Her attorneys also never produced any witnesses bolstering the claim made in last month’s opening statements that Anthony had acted without apparent remorse in the weeks after her daughter’s death because she had been molested by her father as a child, resulting in emotional problems.

Instead, their 13-day case primarily focused on poking holes in the prosecution’s contention that Anthony killed Caylee in June 2008 by covering her mouth with duct tape. Prosecutors said the woman dumped Caylee’s body in the woods near her parents’ home and then resumed her life of partying and shopping.
The defense said in its opening statement that Caylee drowned and that Anthony’s father George, a former police officer, helped her cover up the death by making it look like a homicide and dumping the body near their home, where it was found by a meter reader six months later.
George Anthony has vehemently denied any involvement in Caylee’s death, the disposal of her body or molesting his daughter.
If convicted of first-degree murder, Anthony, 25, could receive the death penalty.
The defense’s final witnesses Thursday included Krystal Holloway, a woman who claims she had an affair with George Anthony that began after Caylee disappeared. She said he told her in November 2008 that Caylee’s death was “an accident that snowballed out of control.” George Anthony has denied having an affair with her but admitted visiting her home on several occasions.
They also recalled George Anthony to ask if he had supplied duct tape he used to put up posters of his granddaughter when she was missing. He said he couldn’t remember. Lead defense attorney Jose Baez also asked him if he buried his pets after their deaths in plastic bags wrapped with duct tape.
Anthony said he had on some occasions. Prosecutors have contended Caylee’s body was disposed of in a similar manner. Under prosecution questioning, he said he had never thrown their carcasses in a swamp.
The prosecution will now put on a rebuttal case that is expected to last about a day. Closing arguments would follow, probably on Saturday, and the jury would then get the case that evening or Sunday.
Caylee was last seen in mid-June 2008. For the next month, Casey Anthony avoided her parents, telling her mother and her friends that Caylee was with a baby sitter named Zanny.
Casey’s parents soon got a notice that their daughter’s car had been towed. George Anthony and the tow lot operator both said the Pontiac Sunfire smelled like death.
Prosecutors played a tape of a frantic 911 call made by Anthony’s mother, Cindy, reporting her granddaughter missing. She tells the operator, “It smells like there’s been a dead body in the damn car.”
Casey Anthony then told detectives that Caylee had been kidnapped by the nanny, and a massive search was launched.

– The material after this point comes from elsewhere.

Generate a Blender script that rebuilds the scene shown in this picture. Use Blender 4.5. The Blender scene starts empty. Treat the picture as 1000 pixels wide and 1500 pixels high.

Over the next several weeks, hundreds of volunteers scoured central Florida for any clues to Caylee’s whereabouts. Meanwhile, numerous photos surfaced of Casey Anthony drinking, some of them allegedly taken in the month after Caylee disappeared.
Caylee’s skeletal remains were reported in December 2008 by a municipal meter reader. A key part of the defense case was trying to discredit the meter reader, Roy Kronk, saying that he had actually discovered the body in August.